> _PROVIDED DATA_:
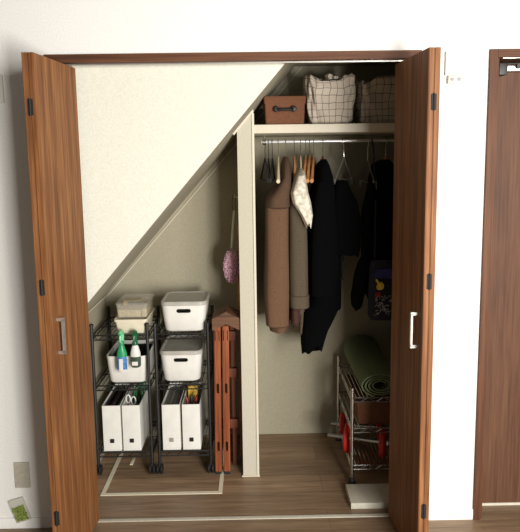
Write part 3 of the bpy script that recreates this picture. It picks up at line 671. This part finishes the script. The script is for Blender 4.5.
# printed dark bag
t = empty('printed_bag', (.655, .385, .97), 'dark blue bag with yellow, red and white print hanging before the black jacket', 'bag')
loft('bag_body', M['navy'], [(1.13, .600, .705, .365, .395), (1.10, .592, .712, .355, .405), (.95, .588, .718, .345, .41), (.86, .587, .718, .345, .41), (.832, .60, .71, .355, .40)], t, (.655, .385, .97), .04, (4, 7), seed=18)
bm = nb(); add_tube(bm, [(-.035, 0, .15), (-.030, .02, .45), (-.012, .17, .70), (-.014, .212, .762), (-.014, .228, .745)], .004, 6); finish('bag_strap', bm, M['navy'], t, True)
def blob(name, m, pts, y, parent):
    bm = nb(); add_rings(bm, [[Vector((x, yy, z)) for x, z in pts] for yy in (y, y+.012)]); return finish(name, bm, m, parent)
blob('print', M['print_b'], [(-.045, .08), (.045, .075), (.05, .115), (.03, .125), (-.035, .12)], -.044, t)
blob('print', M['print_y'], [(-.036, .075), (-.028, .07), (-.020, .055), (-.008, .06), (.002, .045), (0, .028), (-.012, .02), (-.030, .022), (-.034, .035), (-.027, .05), (-.037, .062)], -.047, t)
blob('print', M['print_r'], [(-.038, .006), (-.018, .010), (-.012, -.004), (-.022, -.014), (-.038, -.012)], -.047, t)
bm = nb()
for k in range(46):
    x, z = random.uniform(-.042, .035), random.uniform(-.105, -.012); a0 = random.uniform(0, 6); l = random.uniform(.004, .010)
    add_tube(bm, [(x+l*cos(a0+j*.9), -.0445-.003*cos(j), z+l*.8*sin(a0+j*.9)) for j in range(4)], .0011, 4)
finish('print', bm, M['print_w'], t)

# ---------------- chrome rack with mat, box and dumbbells ----------------
rx0, rx1, ry0, ry1 = .50, .81, .302, .767
t = empty('wire_rack', ((rx0+rx1)/2, (ry0+ry1)/2, 0), 'small chrome wire rack at the right of the closet floor', 'rack'); ox, oy = (rx0+rx1)/2, (ry0+ry1)/2
for x in (rx0, rx1):
    for y in (ry0, ry1):
        bm = nb(); add_tube(bm, [(x-ox, y-oy, .03), (x-ox, y-oy, .50)], .0095, 10); add_lathe(bm, [(.011, .50), (.011, .507), (.004, .511)], 10, Matrix.Translation((x-ox, y-oy, 0))); p = finish('post', bm, M['chrome'], t, True)
        bm = nb(); add_lathe(bm, [(.019, 0), (.019, .012), (.013, .022), (.012, .034)], 14, Matrix.Translation((x-ox, y-oy, 0))); finish('foot', bm, M['rubber'], t, True)
for z in (.10, .295, .455):
    bm = nb(); X0, X1, Y0, Y1 = rx0-ox, rx1-ox, ry0-oy, ry1-oy
    for dz in (0, -.022):
        for a, b in (((X0, Y0), (X1, Y0)), ((X1, Y0), (X1, Y1)), ((X1, Y1), (X0, Y1)), ((X0, Y1), (X0, Y0))): add_tube(bm, [(a[0], a[1], z+dz), (b[0], b[1], z+dz)], .0035, 6)
    n = 8
    for k in range(n):
        f0, f1 = k/n, (k+1)/n; za, zb = z-(k % 2)*.022, z-((k+1) % 2)*.022
        for y in (Y0, Y1): add_tube(bm, [(X0+(X1-X0)*f0, y, za), (X0+(X1-X0)*f1, y, zb)], .0022, 4)
        for x in (X0, X1): add_tube(bm, [(x, Y0+(Y1-Y0)*f0, za), (x, Y0+(Y1-Y0)*f1, zb)], .0022, 4)
    for k in range(1, 16): x = X0+(X1-X0)*k/16; add_tube(bm, [(x, Y0, z), (x, Y1, z)], .002, 4)
    finish('wire_shelf', bm, M['chrome'], t)
# yoga mat: a spiral sheet, flattened, swept towards the back
bm = nb(); turns, N = 3.6, 150; outer, inner = [], []
for k in range(N+1):
    a = 2*pi*turns*k/N; rr = .018+(.060-.018)*k/N+.0; rr2 = rr+.0062
    a2 = a+pi*.2
    for L_, q in ((inner, rr), (outer, rr2)): L_.append((q*1.50*cos(a2), q*.93*sin(a2)))
prof = inner+outer[::-1]
rings = [[Vector((x*(1+.10*f), y, z*(1+.45*f)+.024*f)) for x, z in prof] for f, y in ((0, -.26), (.4, -.06), (1, .24))]
add_rings(bm, rings); o = finish('yoga_mat', bm, M['mat_green'], None, True); o.location = (.637, .555, .5205)
tag(o, 'rolled green yoga mat lying on top of the chrome rack', 'yoga mat')
t = empty('storage_box', (.655, .52, .2985), 'brown box on the middle shelf of the chrome rack', 'box')
bm = nb(); add_rings(bm, [rrect(0, 0, .118, .175, .01, .0), rrect(0, 0, .125, .18, .01, .105)]); finish('box_body', bm, M['box_brown'], t, True)
bm = nb(); add_rings(bm, [rrect(0, 0, .128, .183, .01, .098), rrect(0, 0, .128, .183, .01, .124)]); finish('box_lid', bm, M['box_brown'], t, True)
def dumbbell(c, rz, label, xs, rp, ends, zc):
    t = empty('dumbbell', (c[0], c[1], zc), label, 'dumbbell', 'red dumbbells', rz=rz)
    bm = nb(); add_tube(bm, [(ends[0], 0, 0), (ends[1], 0, 0)], .0115, 12); finish('bar', bm, M['chrome'], t, True)
    Q = Matrix.Rotation(pi/2, 4, 'Y')
    for x in xs:
        bm = nb(); add_lathe(bm, [(.03, -.015), (rp-.008, -.015), (rp, -.008), (rp, .008), (rp-.008, .015), (.03, .015)], 32, Matrix.Translation((x, 0, 0)) @ Q); finish('weight_plate', bm, M['red'], t, True)
        s = -1 if x < 0 else 1
        bm = nb(); add_lathe(bm, [(.016, 0), (.022, .002), (.022, .012), (.016, .014)], 12, Matrix.Translation((x+s*.0155-(.0 if s > 0 else .014), 0, 0)) @ Q); finish('collar', bm, M['chrome'], t, True)
dumbbell((.588, .402), R(-19), 'red dumbbell at the front of the bottom rack shelf', (-.092, .088), .078, (-.20, .13), .183)
dumbbell((.60, .60), R(-12), 'red dumbbell behind the other on the bottom rack shelf', (-.10, .10), .062, (-.165, .15), .167)
t = bx('flat_board', (.46, .76, .088, .252, 0.0005, .03), M['board'], None, bev=.003)
tag(t, 'flat white board on the floor in front of the chrome rack', 'board')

> _TASK DIRECTIONS_: Every line of text is to be repeated exactly; pictures are left out.

> _TASK OUTPUT_:
Write part 3 of the bpy script that recreates this picture. It picks up at line 671. This part finishes the script. The script is for Blender 4.5.
# printed dark bag
t = empty('printed_bag', (.655, .385, .97), 'dark blue bag with yellow, red and white print hanging before the black jacket', 'bag')
loft('bag_body', M['navy'], [(1.13, .600, .705, .365, .395), (1.10, .592, .712, .355, .405), (.95, .588, .718, .345, .41), (.86, .587, .718, .345, .41), (.832, .60, .71, .355, .40)], t, (.655, .385, .97), .04, (4, 7), seed=18)
bm = nb(); add_tube(bm, [(-.035, 0, .15), (-.030, .02, .45), (-.012, .17, .70), (-.014, .212, .762), (-.014, .228, .745)], .004, 6); finish('bag_strap', bm, M['navy'], t, True)
def blob(name, m, pts, y, parent):
    bm = nb(); add_rings(bm, [[Vector((x, yy, z)) for x, z in pts] for yy in (y, y+.012)]); return finish(name, bm, m, parent)
blob('print', M['print_b'], [(-.045, .08), (.045, .075), (.05, .115), (.03, .125), (-.035, .12)], -.044, t)
blob('print', M['print_y'], [(-.036, .075), (-.028, .07), (-.020, .055), (-.008, .06), (.002, .045), (0, .028), (-.012, .02), (-.030, .022), (-.034, .035), (-.027, .05), (-.037, .062)], -.047, t)
blob('print', M['print_r'], [(-.038, .006), (-.018, .010), (-.012, -.004), (-.022, -.014), (-.038, -.012)], -.047, t)
bm = nb()
for k in range(46):
    x, z = random.uniform(-.042, .035), random.uniform(-.105, -.012); a0 = random.uniform(0, 6); l = random.uniform(.004, .010)
    add_tube(bm, [(x+l*cos(a0+j*.9), -.0445-.003*cos(j), z+l*.8*sin(a0+j*.9)) for j in range(4)], .0011, 4)
finish('print', bm, M['print_w'], t)

# ---------------- chrome rack with mat, box and dumbbells ----------------
rx0, rx1, ry0, ry1 = .50, .81, .302, .767
t = empty('wire_rack', ((rx0+rx1)/2, (ry0+ry1)/2, 0), 'small chrome wire rack at the right of the closet floor', 'rack'); ox, oy = (rx0+rx1)/2, (ry0+ry1)/2
for x in (rx0, rx1):
    for y in (ry0, ry1):
        bm = nb(); add_tube(bm, [(x-ox, y-oy, .03), (x-ox, y-oy, .50)], .0095, 10); add_lathe(bm, [(.011, .50), (.011, .507), (.004, .511)], 10, Matrix.Translation((x-ox, y-oy, 0))); p = finish('post', bm, M['chrome'], t, True)
        bm = nb(); add_lathe(bm, [(.019, 0), (.019, .012), (.013, .022), (.012, .034)], 14, Matrix.Translation((x-ox, y-oy, 0))); finish('foot', bm, M['rubber'], t, True)
for z in (.10, .295, .455):
    bm = nb(); X0, X1, Y0, Y1 = rx0-ox, rx1-ox, ry0-oy, ry1-oy
    for dz in (0, -.022):
        for a, b in (((X0, Y0), (X1, Y0)), ((X1, Y0), (X1, Y1)), ((X1, Y1), (X0, Y1)), ((X0, Y1), (X0, Y0))): add_tube(bm, [(a[0], a[1], z+dz), (b[0], b[1], z+dz)], .0035, 6)
    n = 8
    for k in range(n):
        f0, f1 = k/n, (k+1)/n; za, zb = z-(k % 2)*.022, z-((k+1) % 2)*.022
        for y in (Y0, Y1): add_tube(bm, [(X0+(X1-X0)*f0, y, za), (X0+(X1-X0)*f1, y, zb)], .0022, 4)
        for x in (X0, X1): add_tube(bm, [(x, Y0+(Y1-Y0)*f0, za), (x, Y0+(Y1-Y0)*f1, zb)], .0022, 4)
    for k in range(1, 16): x = X0+(X1-X0)*k/16; add_tube(bm, [(x, Y0, z), (x, Y1, z)], .002, 4)
    finish('wire_shelf', bm, M['chrome'], t)
# yoga mat: a spiral sheet, flattened, swept towards the back
bm = nb(); turns, N = 3.6, 150; outer, inner = [], []
for k in range(N+1):
    a = 2*pi*turns*k/N; rr = .018+(.060-.018)*k/N+.0; rr2 = rr+.0062
    a2 = a+pi*.2
    for L_, q in ((inner, rr), (outer, rr2)): L_.append((q*1.50*cos(a2), q*.93*sin(a2)))
prof = inner+outer[::-1]
rings = [[Vector((x*(1+.10*f), y, z*(1+.45*f)+.024*f)) for x, z in prof] for f, y in ((0, -.26), (.4, -.06), (1, .24))]
add_rings(bm, rings); o = finish('yoga_mat', bm, M['mat_green'], None, True); o.location = (.637, .555, .5205)
tag(o, 'rolled green yoga mat lying on top of the chrome rack', 'yoga mat')
t = empty('storage_box', (.655, .52, .2985), 'brown box on the middle shelf of the chrome rack', 'box')
bm = nb(); add_rings(bm, [rrect(0, 0, .118, .175, .01, .0), rrect(0, 0, .125, .18, .01, .105)]); finish('box_body', bm, M['box_brown'], t, True)
bm = nb(); add_rings(bm, [rrect(0, 0, .128, .183, .01, .098), rrect(0, 0, .128, .183, .01, .124)]); finish('box_lid', bm, M['box_brown'], t, True)
def dumbbell(c, rz, label, xs, rp, ends, zc):
    t = empty('dumbbell', (c[0], c[1], zc), label, 'dumbbell', 'red dumbbells', rz=rz)
    bm = nb(); add_tube(bm, [(ends[0], 0, 0), (ends[1], 0, 0)], .0115, 12); finish('bar', bm, M['chrome'], t, True)
    Q = Matrix.Rotation(pi/2, 4, 'Y')
    for x in xs:
        bm = nb(); add_lathe(bm, [(.03, -.015), (rp-.008, -.015), (rp, -.008), (rp, .008), (rp-.008, .015), (.03, .015)], 32, Matrix.Translation((x, 0, 0)) @ Q); finish('weight_plate', bm, M['red'], t, True)
        s = -1 if x < 0 else 1
        bm = nb(); add_lathe(bm, [(.016, 0), (.022, .002), (.022, .012), (.016, .014)], 12, Matrix.Translation((x+s*.0155-(.0 if s > 0 else .014), 0, 0)) @ Q); finish('collar', bm, M['chrome'], t, True)
dumbbell((.588, .402), R(-19), 'red dumbbell at the front of the bottom rack shelf', (-.092, .088), .078, (-.20, .13), .183)
dumbbell((.60, .60), R(-12), 'red dumbbell behind the other on the bottom rack shelf', (-.10, .10), .062, (-.165, .15), .167)
t = bx('flat_board', (.46, .76, .088, .252, 0.0005, .03), M['board'], None, bev=.003)
tag(t, 'flat white board on the floor in front of the chrome rack', 'board')